Aim of the task:
Repeat the material exactly, leaving nothing out.

Given information:
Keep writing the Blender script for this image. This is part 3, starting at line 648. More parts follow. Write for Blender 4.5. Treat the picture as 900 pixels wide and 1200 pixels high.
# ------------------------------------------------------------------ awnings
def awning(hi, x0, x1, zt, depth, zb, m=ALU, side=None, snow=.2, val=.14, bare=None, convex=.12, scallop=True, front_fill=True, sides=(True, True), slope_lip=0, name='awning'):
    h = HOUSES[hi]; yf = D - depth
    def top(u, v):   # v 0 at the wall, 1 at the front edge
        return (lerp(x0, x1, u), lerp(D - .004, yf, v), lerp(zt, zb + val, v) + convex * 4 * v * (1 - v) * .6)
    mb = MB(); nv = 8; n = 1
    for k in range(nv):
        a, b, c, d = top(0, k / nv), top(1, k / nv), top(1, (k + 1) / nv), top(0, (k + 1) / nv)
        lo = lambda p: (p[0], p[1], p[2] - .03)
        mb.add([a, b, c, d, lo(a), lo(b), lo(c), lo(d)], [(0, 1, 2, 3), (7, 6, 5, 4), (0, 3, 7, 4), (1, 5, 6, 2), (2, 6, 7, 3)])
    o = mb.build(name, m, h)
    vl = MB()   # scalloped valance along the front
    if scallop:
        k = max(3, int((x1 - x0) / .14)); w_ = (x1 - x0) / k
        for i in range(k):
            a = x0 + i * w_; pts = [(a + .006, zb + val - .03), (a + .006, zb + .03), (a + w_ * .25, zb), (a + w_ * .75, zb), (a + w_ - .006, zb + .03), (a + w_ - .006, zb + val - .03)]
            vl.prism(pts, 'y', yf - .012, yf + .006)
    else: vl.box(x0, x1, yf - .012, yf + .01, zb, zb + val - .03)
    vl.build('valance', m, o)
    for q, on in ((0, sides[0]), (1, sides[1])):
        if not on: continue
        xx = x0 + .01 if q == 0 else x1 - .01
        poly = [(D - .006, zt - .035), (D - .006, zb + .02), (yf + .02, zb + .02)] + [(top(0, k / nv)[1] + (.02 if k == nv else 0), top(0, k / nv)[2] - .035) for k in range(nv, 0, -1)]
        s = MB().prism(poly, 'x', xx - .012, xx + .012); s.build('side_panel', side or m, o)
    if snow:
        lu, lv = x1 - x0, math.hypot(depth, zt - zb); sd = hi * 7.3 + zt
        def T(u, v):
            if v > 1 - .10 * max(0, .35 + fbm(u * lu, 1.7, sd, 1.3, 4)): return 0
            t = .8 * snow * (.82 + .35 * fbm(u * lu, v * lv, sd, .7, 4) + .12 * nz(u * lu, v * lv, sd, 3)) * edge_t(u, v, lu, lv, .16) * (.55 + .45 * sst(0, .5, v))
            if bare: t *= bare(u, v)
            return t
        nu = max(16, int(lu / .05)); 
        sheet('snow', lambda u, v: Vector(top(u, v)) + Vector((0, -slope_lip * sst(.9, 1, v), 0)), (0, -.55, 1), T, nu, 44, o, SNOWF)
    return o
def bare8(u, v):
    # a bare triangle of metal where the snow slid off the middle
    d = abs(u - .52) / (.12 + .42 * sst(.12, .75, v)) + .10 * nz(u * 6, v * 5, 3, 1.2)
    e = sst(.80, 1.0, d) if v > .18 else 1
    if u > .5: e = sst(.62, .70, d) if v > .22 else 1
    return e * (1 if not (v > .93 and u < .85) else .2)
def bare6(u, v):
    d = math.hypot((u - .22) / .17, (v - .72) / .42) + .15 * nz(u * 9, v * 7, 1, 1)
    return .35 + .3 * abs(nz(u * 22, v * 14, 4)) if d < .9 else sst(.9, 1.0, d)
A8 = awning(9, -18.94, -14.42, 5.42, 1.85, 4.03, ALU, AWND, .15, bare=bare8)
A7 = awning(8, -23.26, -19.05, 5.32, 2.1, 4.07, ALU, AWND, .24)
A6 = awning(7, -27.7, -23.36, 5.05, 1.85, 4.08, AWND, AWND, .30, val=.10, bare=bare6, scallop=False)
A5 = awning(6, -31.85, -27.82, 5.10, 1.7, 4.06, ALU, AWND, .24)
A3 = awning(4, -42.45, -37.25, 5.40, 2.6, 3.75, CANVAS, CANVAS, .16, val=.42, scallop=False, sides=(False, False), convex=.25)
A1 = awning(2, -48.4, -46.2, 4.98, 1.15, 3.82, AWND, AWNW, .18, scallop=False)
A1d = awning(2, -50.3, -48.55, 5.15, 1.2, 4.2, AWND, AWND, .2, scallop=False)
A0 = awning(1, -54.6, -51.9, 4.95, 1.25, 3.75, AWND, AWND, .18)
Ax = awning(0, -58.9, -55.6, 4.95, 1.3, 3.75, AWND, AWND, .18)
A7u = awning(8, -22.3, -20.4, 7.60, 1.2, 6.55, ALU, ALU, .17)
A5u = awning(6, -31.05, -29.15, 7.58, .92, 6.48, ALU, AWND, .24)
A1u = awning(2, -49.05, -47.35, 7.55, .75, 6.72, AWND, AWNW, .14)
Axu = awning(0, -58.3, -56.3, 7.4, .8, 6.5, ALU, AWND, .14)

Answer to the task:
Keep writing the Blender script for this image. This is part 3, starting at line 648. More parts follow. Write for Blender 4.5. Treat the picture as 900 pixels wide and 1200 pixels high.
# ------------------------------------------------------------------ awnings
def awning(hi, x0, x1, zt, depth, zb, m=ALU, side=None, snow=.2, val=.14, bare=None, convex=.12, scallop=True, front_fill=True, sides=(True, True), slope_lip=0, name='awning'):
    h = HOUSES[hi]; yf = D - depth
    def top(u, v):   # v 0 at the wall, 1 at the front edge
        return (lerp(x0, x1, u), lerp(D - .004, yf, v), lerp(zt, zb + val, v) + convex * 4 * v * (1 - v) * .6)
    mb = MB(); nv = 8; n = 1
    for k in range(nv):
        a, b, c, d = top(0, k / nv), top(1, k / nv), top(1, (k + 1) / nv), top(0, (k + 1) / nv)
        lo = lambda p: (p[0], p[1], p[2] - .03)
        mb.add([a, b, c, d, lo(a), lo(b), lo(c), lo(d)], [(0, 1, 2, 3), (7, 6, 5, 4), (0, 3, 7, 4), (1, 5, 6, 2), (2, 6, 7, 3)])
    o = mb.build(name, m, h)
    vl = MB()   # scalloped valance along the front
    if scallop:
        k = max(3, int((x1 - x0) / .14)); w_ = (x1 - x0) / k
        for i in range(k):
            a = x0 + i * w_; pts = [(a + .006, zb + val - .03), (a + .006, zb + .03), (a + w_ * .25, zb), (a + w_ * .75, zb), (a + w_ - .006, zb + .03), (a + w_ - .006, zb + val - .03)]
            vl.prism(pts, 'y', yf - .012, yf + .006)
    else: vl.box(x0, x1, yf - .012, yf + .01, zb, zb + val - .03)
    vl.build('valance', m, o)
    for q, on in ((0, sides[0]), (1, sides[1])):
        if not on: continue
        xx = x0 + .01 if q == 0 else x1 - .01
        poly = [(D - .006, zt - .035), (D - .006, zb + .02), (yf + .02, zb + .02)] + [(top(0, k / nv)[1] + (.02 if k == nv else 0), top(0, k / nv)[2] - .035) for k in range(nv, 0, -1)]
        s = MB().prism(poly, 'x', xx - .012, xx + .012); s.build('side_panel', side or m, o)
    if snow:
        lu, lv = x1 - x0, math.hypot(depth, zt - zb); sd = hi * 7.3 + zt
        def T(u, v):
            if v > 1 - .10 * max(0, .35 + fbm(u * lu, 1.7, sd, 1.3, 4)): return 0
            t = .8 * snow * (.82 + .35 * fbm(u * lu, v * lv, sd, .7, 4) + .12 * nz(u * lu, v * lv, sd, 3)) * edge_t(u, v, lu, lv, .16) * (.55 + .45 * sst(0, .5, v))
            if bare: t *= bare(u, v)
            return t
        nu = max(16, int(lu / .05)); 
        sheet('snow', lambda u, v: Vector(top(u, v)) + Vector((0, -slope_lip * sst(.9, 1, v), 0)), (0, -.55, 1), T, nu, 44, o, SNOWF)
    return o
def bare8(u, v):
    # a bare triangle of metal where the snow slid off the middle
    d = abs(u - .52) / (.12 + .42 * sst(.12, .75, v)) + .10 * nz(u * 6, v * 5, 3, 1.2)
    e = sst(.80, 1.0, d) if v > .18 else 1
    if u > .5: e = sst(.62, .70, d) if v > .22 else 1
    return e * (1 if not (v > .93 and u < .85) else .2)
def bare6(u, v):
    d = math.hypot((u - .22) / .17, (v - .72) / .42) + .15 * nz(u * 9, v * 7, 1, 1)
    return .35 + .3 * abs(nz(u * 22, v * 14, 4)) if d < .9 else sst(.9, 1.0, d)
A8 = awning(9, -18.94, -14.42, 5.42, 1.85, 4.03, ALU, AWND, .15, bare=bare8)
A7 = awning(8, -23.26, -19.05, 5.32, 2.1, 4.07, ALU, AWND, .24)
A6 = awning(7, -27.7, -23.36, 5.05, 1.85, 4.08, AWND, AWND, .30, val=.10, bare=bare6, scallop=False)
A5 = awning(6, -31.85, -27.82, 5.10, 1.7, 4.06, ALU, AWND, .24)
A3 = awning(4, -42.45, -37.25, 5.40, 2.6, 3.75, CANVAS, CANVAS, .16, val=.42, scallop=False, sides=(False, False), convex=.25)
A1 = awning(2, -48.4, -46.2, 4.98, 1.15, 3.82, AWND, AWNW, .18, scallop=False)
A1d = awning(2, -50.3, -48.55, 5.15, 1.2, 4.2, AWND, AWND, .2, scallop=False)
A0 = awning(1, -54.6, -51.9, 4.95, 1.25, 3.75, AWND, AWND, .18)
Ax = awning(0, -58.9, -55.6, 4.95, 1.3, 3.75, AWND, AWND, .18)
A7u = awning(8, -22.3, -20.4, 7.60, 1.2, 6.55, ALU, ALU, .17)
A5u = awning(6, -31.05, -29.15, 7.58, .92, 6.48, ALU, AWND, .24)
A1u = awning(2, -49.05, -47.35, 7.55, .75, 6.72, AWND, AWNW, .14)
Axu = awning(0, -58.3, -56.3, 7.4, .8, 6.5, ALU, AWND, .14)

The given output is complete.